- The request
Produce an exact copy of the lines from the line containing "if pts[-1][1] >" through the last line of the listing below, both ends included, and nothing else.

- Recorded data
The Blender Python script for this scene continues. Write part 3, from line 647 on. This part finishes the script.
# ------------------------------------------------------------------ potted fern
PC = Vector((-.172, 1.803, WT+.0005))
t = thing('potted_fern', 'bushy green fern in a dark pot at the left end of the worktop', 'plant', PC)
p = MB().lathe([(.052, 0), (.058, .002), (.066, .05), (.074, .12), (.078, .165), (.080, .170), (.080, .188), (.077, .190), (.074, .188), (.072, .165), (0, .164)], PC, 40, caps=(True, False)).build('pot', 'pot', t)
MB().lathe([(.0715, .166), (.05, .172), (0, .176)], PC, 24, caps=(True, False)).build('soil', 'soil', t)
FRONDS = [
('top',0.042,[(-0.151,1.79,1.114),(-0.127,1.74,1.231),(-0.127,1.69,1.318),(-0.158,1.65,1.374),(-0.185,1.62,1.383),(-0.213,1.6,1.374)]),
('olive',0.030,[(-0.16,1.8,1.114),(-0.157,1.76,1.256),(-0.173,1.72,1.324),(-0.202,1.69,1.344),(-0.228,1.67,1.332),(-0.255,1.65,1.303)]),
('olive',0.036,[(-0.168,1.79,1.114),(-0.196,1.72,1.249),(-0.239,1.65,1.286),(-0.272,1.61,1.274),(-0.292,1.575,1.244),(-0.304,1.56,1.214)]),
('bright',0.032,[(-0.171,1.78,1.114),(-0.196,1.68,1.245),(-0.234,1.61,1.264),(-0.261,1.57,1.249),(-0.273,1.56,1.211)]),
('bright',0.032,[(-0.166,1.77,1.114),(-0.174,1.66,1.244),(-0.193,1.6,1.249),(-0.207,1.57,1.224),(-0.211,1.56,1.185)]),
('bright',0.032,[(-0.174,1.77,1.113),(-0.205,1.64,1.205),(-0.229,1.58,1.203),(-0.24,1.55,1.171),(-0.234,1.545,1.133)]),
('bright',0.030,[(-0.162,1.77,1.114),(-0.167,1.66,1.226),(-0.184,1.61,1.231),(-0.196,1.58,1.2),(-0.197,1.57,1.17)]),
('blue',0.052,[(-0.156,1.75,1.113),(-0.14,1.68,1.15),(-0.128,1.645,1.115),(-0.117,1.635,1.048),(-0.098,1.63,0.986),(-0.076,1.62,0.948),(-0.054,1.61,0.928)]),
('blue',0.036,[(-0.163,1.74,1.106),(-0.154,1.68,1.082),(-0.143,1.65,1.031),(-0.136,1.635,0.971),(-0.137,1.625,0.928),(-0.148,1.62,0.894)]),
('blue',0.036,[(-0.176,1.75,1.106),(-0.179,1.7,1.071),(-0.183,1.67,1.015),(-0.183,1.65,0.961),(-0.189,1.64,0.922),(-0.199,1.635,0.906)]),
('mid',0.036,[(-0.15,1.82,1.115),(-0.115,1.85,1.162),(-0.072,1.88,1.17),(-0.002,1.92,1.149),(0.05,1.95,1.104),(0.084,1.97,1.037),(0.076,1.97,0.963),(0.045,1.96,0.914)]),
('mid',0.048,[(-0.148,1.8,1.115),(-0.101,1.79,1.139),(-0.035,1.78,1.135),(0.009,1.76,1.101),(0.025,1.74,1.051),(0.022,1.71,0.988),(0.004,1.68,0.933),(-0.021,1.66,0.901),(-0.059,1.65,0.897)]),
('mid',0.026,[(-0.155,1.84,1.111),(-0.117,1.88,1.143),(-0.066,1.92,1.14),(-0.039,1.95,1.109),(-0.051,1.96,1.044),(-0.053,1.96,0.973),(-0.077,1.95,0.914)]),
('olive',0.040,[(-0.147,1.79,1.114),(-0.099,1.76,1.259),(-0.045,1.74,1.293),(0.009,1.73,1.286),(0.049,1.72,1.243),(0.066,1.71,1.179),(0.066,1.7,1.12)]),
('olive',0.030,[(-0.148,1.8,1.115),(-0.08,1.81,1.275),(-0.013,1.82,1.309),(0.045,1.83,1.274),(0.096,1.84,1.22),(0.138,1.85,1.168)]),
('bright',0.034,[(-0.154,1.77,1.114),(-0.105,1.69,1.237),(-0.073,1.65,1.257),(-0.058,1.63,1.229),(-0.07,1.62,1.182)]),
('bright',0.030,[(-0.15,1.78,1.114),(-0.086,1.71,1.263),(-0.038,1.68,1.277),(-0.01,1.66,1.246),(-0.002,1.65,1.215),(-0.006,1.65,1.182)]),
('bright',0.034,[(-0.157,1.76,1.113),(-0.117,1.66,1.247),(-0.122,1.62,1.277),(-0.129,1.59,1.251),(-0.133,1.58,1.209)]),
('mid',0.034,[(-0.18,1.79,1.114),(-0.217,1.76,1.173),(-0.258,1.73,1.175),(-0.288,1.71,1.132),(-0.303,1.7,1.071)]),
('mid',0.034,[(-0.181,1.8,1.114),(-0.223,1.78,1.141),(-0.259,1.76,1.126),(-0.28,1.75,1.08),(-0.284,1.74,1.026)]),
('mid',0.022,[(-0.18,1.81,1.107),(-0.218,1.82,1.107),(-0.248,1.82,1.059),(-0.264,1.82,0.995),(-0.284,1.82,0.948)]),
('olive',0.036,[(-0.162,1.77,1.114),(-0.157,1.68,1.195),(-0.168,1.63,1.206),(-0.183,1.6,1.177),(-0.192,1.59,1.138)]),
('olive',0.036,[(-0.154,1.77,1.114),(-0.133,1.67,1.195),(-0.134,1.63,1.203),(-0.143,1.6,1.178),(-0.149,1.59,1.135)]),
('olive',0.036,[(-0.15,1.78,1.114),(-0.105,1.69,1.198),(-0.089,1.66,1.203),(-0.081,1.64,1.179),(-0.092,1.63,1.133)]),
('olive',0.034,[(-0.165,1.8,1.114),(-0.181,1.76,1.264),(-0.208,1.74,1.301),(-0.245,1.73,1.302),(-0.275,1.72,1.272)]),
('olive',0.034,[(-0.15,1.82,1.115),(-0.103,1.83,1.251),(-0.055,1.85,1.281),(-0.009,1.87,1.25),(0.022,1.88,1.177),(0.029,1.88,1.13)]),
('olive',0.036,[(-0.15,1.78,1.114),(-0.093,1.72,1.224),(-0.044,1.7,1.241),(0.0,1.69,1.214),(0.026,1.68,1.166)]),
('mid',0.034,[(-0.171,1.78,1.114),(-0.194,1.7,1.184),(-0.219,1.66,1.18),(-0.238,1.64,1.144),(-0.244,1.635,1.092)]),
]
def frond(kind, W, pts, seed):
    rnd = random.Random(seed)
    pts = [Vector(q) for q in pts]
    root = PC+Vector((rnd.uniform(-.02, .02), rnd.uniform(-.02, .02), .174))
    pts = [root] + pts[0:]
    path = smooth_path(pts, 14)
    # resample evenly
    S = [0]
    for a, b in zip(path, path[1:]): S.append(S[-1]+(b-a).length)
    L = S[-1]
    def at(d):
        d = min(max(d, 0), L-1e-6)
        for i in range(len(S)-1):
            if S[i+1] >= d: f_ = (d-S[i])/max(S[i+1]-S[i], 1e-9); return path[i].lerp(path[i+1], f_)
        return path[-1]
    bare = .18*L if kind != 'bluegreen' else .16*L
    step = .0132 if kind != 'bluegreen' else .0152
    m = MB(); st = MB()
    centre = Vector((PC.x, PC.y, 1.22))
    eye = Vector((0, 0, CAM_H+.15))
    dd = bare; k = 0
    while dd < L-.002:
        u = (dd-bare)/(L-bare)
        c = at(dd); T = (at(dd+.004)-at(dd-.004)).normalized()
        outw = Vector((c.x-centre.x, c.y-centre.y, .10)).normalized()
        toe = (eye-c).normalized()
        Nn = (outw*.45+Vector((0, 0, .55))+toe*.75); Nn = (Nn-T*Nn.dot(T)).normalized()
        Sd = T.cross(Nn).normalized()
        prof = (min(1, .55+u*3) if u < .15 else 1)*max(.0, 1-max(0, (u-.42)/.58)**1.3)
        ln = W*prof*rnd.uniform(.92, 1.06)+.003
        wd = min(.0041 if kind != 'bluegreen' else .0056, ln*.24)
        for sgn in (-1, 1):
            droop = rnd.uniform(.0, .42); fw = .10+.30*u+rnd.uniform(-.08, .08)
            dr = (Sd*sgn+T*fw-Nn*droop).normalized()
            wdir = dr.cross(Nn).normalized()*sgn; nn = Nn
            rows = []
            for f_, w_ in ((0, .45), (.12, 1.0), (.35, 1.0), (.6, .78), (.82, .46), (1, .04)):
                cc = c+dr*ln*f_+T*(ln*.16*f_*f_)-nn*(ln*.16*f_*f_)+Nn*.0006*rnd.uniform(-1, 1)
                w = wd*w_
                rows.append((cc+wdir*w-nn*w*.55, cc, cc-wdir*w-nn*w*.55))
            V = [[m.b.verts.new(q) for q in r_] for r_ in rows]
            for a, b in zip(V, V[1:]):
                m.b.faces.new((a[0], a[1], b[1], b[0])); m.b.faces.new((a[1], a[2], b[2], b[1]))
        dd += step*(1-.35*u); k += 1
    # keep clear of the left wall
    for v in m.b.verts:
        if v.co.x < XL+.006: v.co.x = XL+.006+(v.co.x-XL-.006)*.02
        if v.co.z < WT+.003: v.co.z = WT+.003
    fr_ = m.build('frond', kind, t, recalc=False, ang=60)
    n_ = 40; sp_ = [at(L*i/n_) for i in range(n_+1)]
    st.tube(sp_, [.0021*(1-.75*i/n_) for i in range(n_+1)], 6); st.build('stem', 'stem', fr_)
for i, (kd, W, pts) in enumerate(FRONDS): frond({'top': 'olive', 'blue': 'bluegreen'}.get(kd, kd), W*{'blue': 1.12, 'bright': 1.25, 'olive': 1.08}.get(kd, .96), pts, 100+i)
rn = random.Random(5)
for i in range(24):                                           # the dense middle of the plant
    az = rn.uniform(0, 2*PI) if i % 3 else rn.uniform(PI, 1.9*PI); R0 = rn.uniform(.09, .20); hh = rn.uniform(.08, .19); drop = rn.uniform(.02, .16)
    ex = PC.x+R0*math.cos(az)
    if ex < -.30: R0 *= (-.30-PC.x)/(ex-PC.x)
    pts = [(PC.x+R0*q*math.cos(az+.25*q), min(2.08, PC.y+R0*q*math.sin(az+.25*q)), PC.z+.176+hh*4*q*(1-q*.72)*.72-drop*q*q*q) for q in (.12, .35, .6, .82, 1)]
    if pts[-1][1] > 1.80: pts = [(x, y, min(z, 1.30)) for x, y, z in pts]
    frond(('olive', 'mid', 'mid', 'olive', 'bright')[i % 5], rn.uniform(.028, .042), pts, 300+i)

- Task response
    if pts[-1][1] > 1.80: pts = [(x, y, min(z, 1.30)) for x, y, z in pts]
    frond(('olive', 'mid', 'mid', 'olive', 'bright')[i % 5], rn.uniform(.028, .042), pts, 300+i)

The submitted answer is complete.